## REQUIREMENT
Set down, exactly as written, only the lines starting with the one that holds "Continue the Blender" and ending with the one that holds "bottom left', 'clod')".

## RECORDS SUPPLIED
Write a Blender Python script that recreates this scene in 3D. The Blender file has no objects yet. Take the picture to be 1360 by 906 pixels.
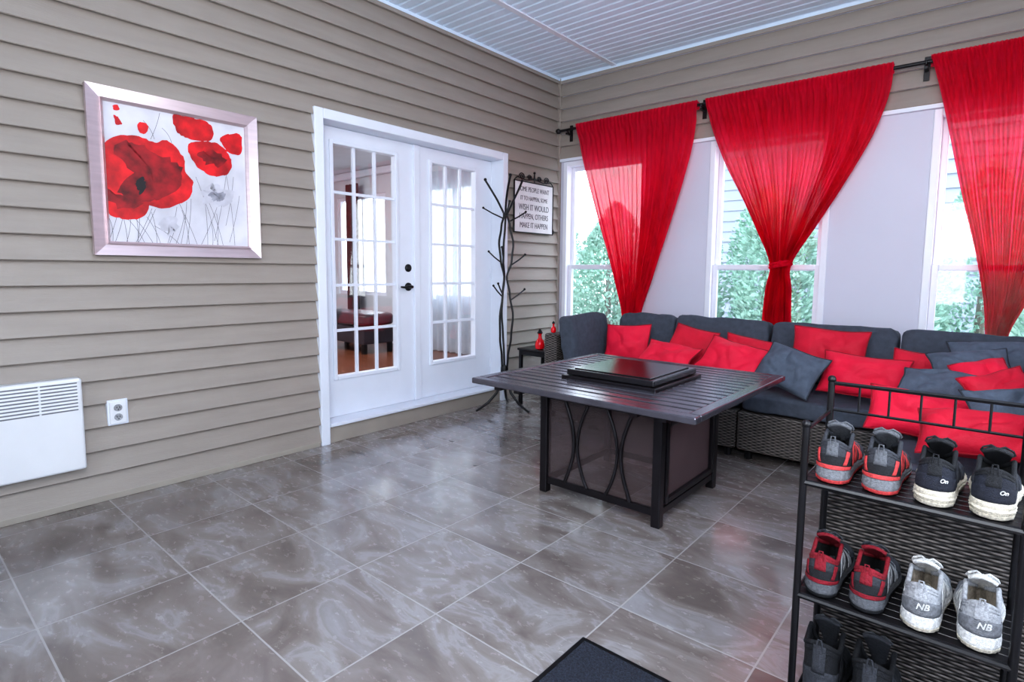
import bpy, bmesh, math, random
from mathutils import Vector, Matrix, noise
from math import sin, cos, pi, radians, sqrt
random.seed(7)
SC = bpy.context.scene
COL = SC.collection
try:
    SC.view_settings.view_transform = 'Standard'
    SC.view_settings.look = 'Medium High Contrast'
except Exception:
    pass

# ------------------------------------------------------------------ camera
FPX = 748.0; PPX, PPY = 680.0, 431.0
psi, pit, rol = radians(40.6), radians(5.5), radians(0.5)
CAM = Vector((3.37, -4.62, 1.18))
Z = Vector((0, 0, 1))
fh = Vector((-sin(psi), cos(psi), 0)); r0 = Vector((cos(psi), sin(psi), 0))
FW = fh * cos(pit) - Z * sin(pit); U0 = Z * cos(pit) + fh * sin(pit)
RT = r0 * cos(rol) + U0 * sin(rol); UP = U0 * cos(rol) - r0 * sin(rol)
cd = bpy.data.cameras.new('camera'); cam = bpy.data.objects.new('camera', cd); COL.objects.link(cam)
cd.sensor_fit = 'HORIZONTAL'; cd.sensor_width = 36; cd.lens = FPX / 1360 * 36
cd.shift_y = (PPY - 453) / 1360; cd.clip_start = 0.02
B = -FW
cam.matrix_world = Matrix(((RT.x, UP.x, B.x, CAM.x), (RT.y, UP.y, B.y, CAM.y), (RT.z, UP.z, B.z, CAM.z), (0, 0, 0, 1)))
SC.camera = cam

def ray(px, py): return FW + RT * ((px - PPX) / FPX) + UP * ((PPY - py) / FPX)
def onX(px, py, x=0.0):
    d = ray(px, py); return CAM + d * ((x - CAM.x) / d.x)
def onY(px, py, y=0.0):
    d = ray(px, py); return CAM + d * ((y - CAM.y) / d.y)
def onZ(px, py, z=0.0):
    d = ray(px, py); return CAM + d * ((z - CAM.z) / d.z)

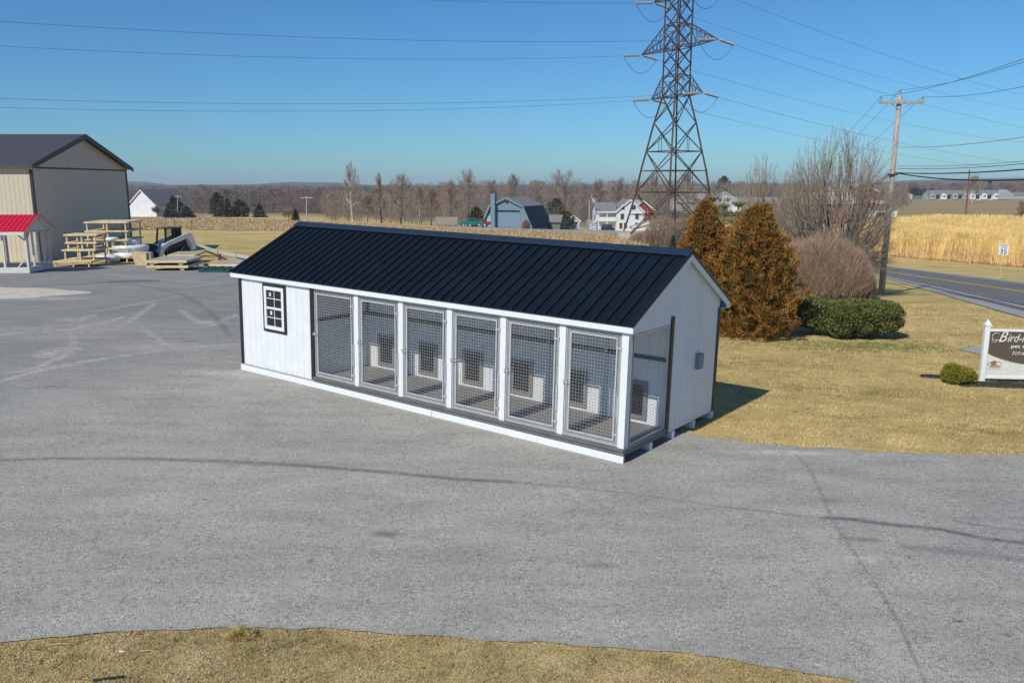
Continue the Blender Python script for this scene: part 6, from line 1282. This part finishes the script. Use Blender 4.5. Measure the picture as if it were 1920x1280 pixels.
# --- small litter on the foreground grass
def bit(name, px, py, mb, m, label, cat, rz=0, dz=.01):
    p = g(px, py); o = mb.build(name, m); o.location = p + Vector((0, 0, dz)); o.rotation_euler = (0, 0, rz); return tag(o, label, cat)
bit('scrap_strip', 204, 1274, MB().bevbox(-.125, .125, -.014, .014, 0, .012, .003), mat('dark_green_scrap', (.015, .035, .025), .4), 'dark green strip lying in the grass at the bottom left', 'scrap', .25)
bit('paper_scrap', 228, 1223, MB().add([(-.035, 0, 0), (.02, -.008, 0), (.04, .004, .002), (-.006, .010, .008), (-.03, .008, .003), (0, 0, .006)], [(0, 1, 5), (1, 2, 5), (2, 3, 5), (3, 4, 5), (4, 0, 5), (0, 4, 3, 2, 1)]), white, 'crumpled white paper scrap in the grass at bottom left', 'litter')
bit('red_scrap', 262, 1190, MB().bevbox(-.02, .02, -.01, .01, 0, .008, .002), red_m, 'tiny red scrap at the edge of asphalt and grass', 'litter')
for (px, py, L, a, lb_) in ((108, 1212, .2, .1, 'bleached twig lying flat left of the paper scrap'), (280, 1225, .2, -.15, 'bleached twig lying flat right of the paper scrap'), (257, 1232, .08, 1.2, 'short bleached twig below the red scrap')):
    bit('twig', px, py, MB().tube([(-L/2, 0, 0), (0, .006, .012), (L/2, 0, .004)], .005, 5, r1=.002), mat('bleached_wood', (.55, .45, .28), .8), lb_, 'twig', a, .02)
r = np.random.default_rng(31); n = 1600; a = r.uniform(0, 6.283, n); q = r.random(n)**.6
p = g(452, 1197); P = np.stack([p.x + np.cos(a)*q*.15, p.y + np.sin(a)*q*.06, p.z + .13*(1-q)*(.5+r.random(n))], -1); d = unit(np.stack([np.cos(a), np.sin(a), .5*np.ones(n)], -1) + r.normal(0, .5, (n, 3)))
tag(tri_mesh('grass_clod', blades(P, d, r.uniform(.02, .05, n), np.full(n, .006)), np.clip(r.normal(.45, .3, n), 0, 1), grass_m), 'upturned clod of dead grass at the asphalt edge, bottom left', 'clod')

# ================================================================== haze
hz = MB().box(-4300, 4300, -3950, 4800, -18, 30).build('haze', mat('haze_air', (1, 1, 1))); hz['kind'] = 'stuff'; hz.display_type = 'WIRE'
nt = hz.data.materials[0].node_tree; nt.nodes.clear(); om = nt.nodes.new('ShaderNodeOutputMaterial'); pv = nt.nodes.new('ShaderNodeVolumePrincipled')
pv.inputs['Color'].default_value = (.80, .88, 1, 1); pv.inputs['Density'].default_value = .00016; pv.inputs['Anisotropy'].default_value = .0
nt.links.new(pv.outputs[0], om.inputs['Volume'])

## ANSWER IN FULL
Continue the Blender Python script for this scene: part 6, from line 1282. This part finishes the script. Use Blender 4.5. Measure the picture as if it were 1920x1280 pixels.
# --- small litter on the foreground grass
def bit(name, px, py, mb, m, label, cat, rz=0, dz=.01):
    p = g(px, py); o = mb.build(name, m); o.location = p + Vector((0, 0, dz)); o.rotation_euler = (0, 0, rz); return tag(o, label, cat)
bit('scrap_strip', 204, 1274, MB().bevbox(-.125, .125, -.014, .014, 0, .012, .003), mat('dark_green_scrap', (.015, .035, .025), .4), 'dark green strip lying in the grass at the bottom left', 'scrap', .25)
bit('paper_scrap', 228, 1223, MB().add([(-.035, 0, 0), (.02, -.008, 0), (.04, .004, .002), (-.006, .010, .008), (-.03, .008, .003), (0, 0, .006)], [(0, 1, 5), (1, 2, 5), (2, 3, 5), (3, 4, 5), (4, 0, 5), (0, 4, 3, 2, 1)]), white, 'crumpled white paper scrap in the grass at bottom left', 'litter')
bit('red_scrap', 262, 1190, MB().bevbox(-.02, .02, -.01, .01, 0, .008, .002), red_m, 'tiny red scrap at the edge of asphalt and grass', 'litter')
for (px, py, L, a, lb_) in ((108, 1212, .2, .1, 'bleached twig lying flat left of the paper scrap'), (280, 1225, .2, -.15, 'bleached twig lying flat right of the paper scrap'), (257, 1232, .08, 1.2, 'short bleached twig below the red scrap')):
    bit('twig', px, py, MB().tube([(-L/2, 0, 0), (0, .006, .012), (L/2, 0, .004)], .005, 5, r1=.002), mat('bleached_wood', (.55, .45, .28), .8), lb_, 'twig', a, .02)
r = np.random.default_rng(31); n = 1600; a = r.uniform(0, 6.283, n); q = r.random(n)**.6
p = g(452, 1197); P = np.stack([p.x + np.cos(a)*q*.15, p.y + np.sin(a)*q*.06, p.z + .13*(1-q)*(.5+r.random(n))], -1); d = unit(np.stack([np.cos(a), np.sin(a), .5*np.ones(n)], -1) + r.normal(0, .5, (n, 3)))
tag(tri_mesh('grass_clod', blades(P, d, r.uniform(.02, .05, n), np.full(n, .006)), np.clip(r.normal(.45, .3, n), 0, 1), grass_m), 'upturned clod of dead grass at the asphalt edge, bottom left', 'clod')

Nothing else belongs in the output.